─── Dataset extract

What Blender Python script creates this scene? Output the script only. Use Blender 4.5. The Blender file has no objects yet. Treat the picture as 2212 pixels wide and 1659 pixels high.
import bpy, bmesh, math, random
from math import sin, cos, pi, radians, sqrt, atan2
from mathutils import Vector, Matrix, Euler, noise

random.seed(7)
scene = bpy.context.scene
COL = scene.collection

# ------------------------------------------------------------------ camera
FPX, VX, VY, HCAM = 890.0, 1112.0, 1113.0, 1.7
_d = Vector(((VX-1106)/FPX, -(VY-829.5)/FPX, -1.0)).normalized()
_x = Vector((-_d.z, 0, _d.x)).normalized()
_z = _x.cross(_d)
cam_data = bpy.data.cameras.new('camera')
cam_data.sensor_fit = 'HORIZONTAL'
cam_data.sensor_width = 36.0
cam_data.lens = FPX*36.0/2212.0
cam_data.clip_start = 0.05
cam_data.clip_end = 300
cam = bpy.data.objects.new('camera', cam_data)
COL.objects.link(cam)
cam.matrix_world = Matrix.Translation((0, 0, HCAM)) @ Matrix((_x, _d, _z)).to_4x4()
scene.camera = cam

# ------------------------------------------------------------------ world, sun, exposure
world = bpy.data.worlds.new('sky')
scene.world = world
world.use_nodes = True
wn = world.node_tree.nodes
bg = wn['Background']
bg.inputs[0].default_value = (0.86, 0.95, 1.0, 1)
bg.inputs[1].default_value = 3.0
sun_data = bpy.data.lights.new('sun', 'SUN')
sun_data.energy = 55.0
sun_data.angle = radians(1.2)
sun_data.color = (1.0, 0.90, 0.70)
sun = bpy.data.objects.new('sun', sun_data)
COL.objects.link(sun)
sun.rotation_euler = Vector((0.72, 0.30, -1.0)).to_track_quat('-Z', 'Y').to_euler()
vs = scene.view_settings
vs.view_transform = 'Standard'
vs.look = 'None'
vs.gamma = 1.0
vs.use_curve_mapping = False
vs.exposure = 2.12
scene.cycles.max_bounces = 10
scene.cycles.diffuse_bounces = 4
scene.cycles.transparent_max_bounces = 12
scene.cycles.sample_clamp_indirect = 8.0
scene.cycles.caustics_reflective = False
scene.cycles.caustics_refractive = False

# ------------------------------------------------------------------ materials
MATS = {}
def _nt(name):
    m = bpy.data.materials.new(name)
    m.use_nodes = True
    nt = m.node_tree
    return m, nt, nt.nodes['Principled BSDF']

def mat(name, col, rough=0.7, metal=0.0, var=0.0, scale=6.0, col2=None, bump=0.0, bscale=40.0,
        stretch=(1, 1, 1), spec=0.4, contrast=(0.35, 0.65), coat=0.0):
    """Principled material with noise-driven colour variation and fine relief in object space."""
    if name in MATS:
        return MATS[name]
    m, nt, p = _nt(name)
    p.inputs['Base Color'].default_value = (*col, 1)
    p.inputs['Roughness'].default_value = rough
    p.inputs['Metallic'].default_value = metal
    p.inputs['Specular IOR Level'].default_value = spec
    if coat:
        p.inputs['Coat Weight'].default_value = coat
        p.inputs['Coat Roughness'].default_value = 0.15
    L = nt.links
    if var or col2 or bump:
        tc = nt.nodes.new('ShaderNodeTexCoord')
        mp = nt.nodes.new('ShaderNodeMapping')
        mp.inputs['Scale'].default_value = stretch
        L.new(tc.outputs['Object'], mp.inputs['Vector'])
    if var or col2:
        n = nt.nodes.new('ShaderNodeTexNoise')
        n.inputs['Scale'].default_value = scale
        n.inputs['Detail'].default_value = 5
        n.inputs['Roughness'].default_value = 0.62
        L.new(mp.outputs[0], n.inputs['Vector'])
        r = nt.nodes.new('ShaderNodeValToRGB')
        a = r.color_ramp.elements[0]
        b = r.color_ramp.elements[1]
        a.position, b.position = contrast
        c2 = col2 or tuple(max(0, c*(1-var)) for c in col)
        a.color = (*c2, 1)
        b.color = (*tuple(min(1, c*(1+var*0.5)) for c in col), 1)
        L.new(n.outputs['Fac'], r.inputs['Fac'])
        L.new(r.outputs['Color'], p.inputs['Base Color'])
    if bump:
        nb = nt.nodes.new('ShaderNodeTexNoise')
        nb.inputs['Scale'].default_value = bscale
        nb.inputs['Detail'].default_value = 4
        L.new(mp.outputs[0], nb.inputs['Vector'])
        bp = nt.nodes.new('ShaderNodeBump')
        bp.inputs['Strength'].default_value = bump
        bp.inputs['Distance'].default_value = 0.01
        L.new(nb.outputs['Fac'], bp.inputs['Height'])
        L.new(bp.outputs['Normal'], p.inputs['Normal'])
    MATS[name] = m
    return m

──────

**Task instructions**:
Return the listing above word for word.

**The response**:
What Blender Python script creates this scene? Output the script only. Use Blender 4.5. The Blender file has no objects yet. Treat the picture as 2212 pixels wide and 1659 pixels high.
import bpy, bmesh, math, random
from math import sin, cos, pi, radians, sqrt, atan2
from mathutils import Vector, Matrix, Euler, noise

random.seed(7)
scene = bpy.context.scene
COL = scene.collection

# ------------------------------------------------------------------ camera
FPX, VX, VY, HCAM = 890.0, 1112.0, 1113.0, 1.7
_d = Vector(((VX-1106)/FPX, -(VY-829.5)/FPX, -1.0)).normalized()
_x = Vector((-_d.z, 0, _d.x)).normalized()
_z = _x.cross(_d)
cam_data = bpy.data.cameras.new('camera')
cam_data.sensor_fit = 'HORIZONTAL'
cam_data.sensor_width = 36.0
cam_data.lens = FPX*36.0/2212.0
cam_data.clip_start = 0.05
cam_data.clip_end = 300
cam = bpy.data.objects.new('camera', cam_data)
COL.objects.link(cam)
cam.matrix_world = Matrix.Translation((0, 0, HCAM)) @ Matrix((_x, _d, _z)).to_4x4()
scene.camera = cam

# ------------------------------------------------------------------ world, sun, exposure
world = bpy.data.worlds.new('sky')
scene.world = world
world.use_nodes = True
wn = world.node_tree.nodes
bg = wn['Background']
bg.inputs[0].default_value = (0.86, 0.95, 1.0, 1)
bg.inputs[1].default_value = 3.0
sun_data = bpy.data.lights.new('sun', 'SUN')
sun_data.energy = 55.0
sun_data.angle = radians(1.2)
sun_data.color = (1.0, 0.90, 0.70)
sun = bpy.data.objects.new('sun', sun_data)
COL.objects.link(sun)
sun.rotation_euler = Vector((0.72, 0.30, -1.0)).to_track_quat('-Z', 'Y').to_euler()
vs = scene.view_settings
vs.view_transform = 'Standard'
vs.look = 'None'
vs.gamma = 1.0
vs.use_curve_mapping = False
vs.exposure = 2.12
scene.cycles.max_bounces = 10
scene.cycles.diffuse_bounces = 4
scene.cycles.transparent_max_bounces = 12
scene.cycles.sample_clamp_indirect = 8.0
scene.cycles.caustics_reflective = False
scene.cycles.caustics_refractive = False

# ------------------------------------------------------------------ materials
MATS = {}
def _nt(name):
    m = bpy.data.materials.new(name)
    m.use_nodes = True
    nt = m.node_tree
    return m, nt, nt.nodes['Principled BSDF']

def mat(name, col, rough=0.7, metal=0.0, var=0.0, scale=6.0, col2=None, bump=0.0, bscale=40.0,
        stretch=(1, 1, 1), spec=0.4, contrast=(0.35, 0.65), coat=0.0):
    """Principled material with noise-driven colour variation and fine relief in object space."""
    if name in MATS:
        return MATS[name]
    m, nt, p = _nt(name)
    p.inputs['Base Color'].default_value = (*col, 1)
    p.inputs['Roughness'].default_value = rough
    p.inputs['Metallic'].default_value = metal
    p.inputs['Specular IOR Level'].default_value = spec
    if coat:
        p.inputs['Coat Weight'].default_value = coat
        p.inputs['Coat Roughness'].default_value = 0.15
    L = nt.links
    if var or col2 or bump:
        tc = nt.nodes.new('ShaderNodeTexCoord')
        mp = nt.nodes.new('ShaderNodeMapping')
        mp.inputs['Scale'].default_value = stretch
        L.new(tc.outputs['Object'], mp.inputs['Vector'])
    if var or col2:
        n = nt.nodes.new('ShaderNodeTexNoise')
        n.inputs['Scale'].default_value = scale
        n.inputs['Detail'].default_value = 5
        n.inputs['Roughness'].default_value = 0.62
        L.new(mp.outputs[0], n.inputs['Vector'])
        r = nt.nodes.new('ShaderNodeValToRGB')
        a = r.color_ramp.elements[0]
        b = r.color_ramp.elements[1]
        a.position, b.position = contrast
        c2 = col2 or tuple(max(0, c*(1-var)) for c in col)
        a.color = (*c2, 1)
        b.color = (*tuple(min(1, c*(1+var*0.5)) for c in col), 1)
        L.new(n.outputs['Fac'], r.inputs['Fac'])
        L.new(r.outputs['Color'], p.inputs['Base Color'])
    if bump:
        nb = nt.nodes.new('ShaderNodeTexNoise')
        nb.inputs['Scale'].default_value = bscale
        nb.inputs['Detail'].default_value = 4
        L.new(mp.outputs[0], nb.inputs['Vector'])
        bp = nt.nodes.new('ShaderNodeBump')
        bp.inputs['Strength'].default_value = bump
        bp.inputs['Distance'].default_value = 0.01
        L.new(nb.outputs['Fac'], bp.inputs['Height'])
        L.new(bp.outputs['Normal'], p.inputs['Normal'])
    MATS[name] = m
    return m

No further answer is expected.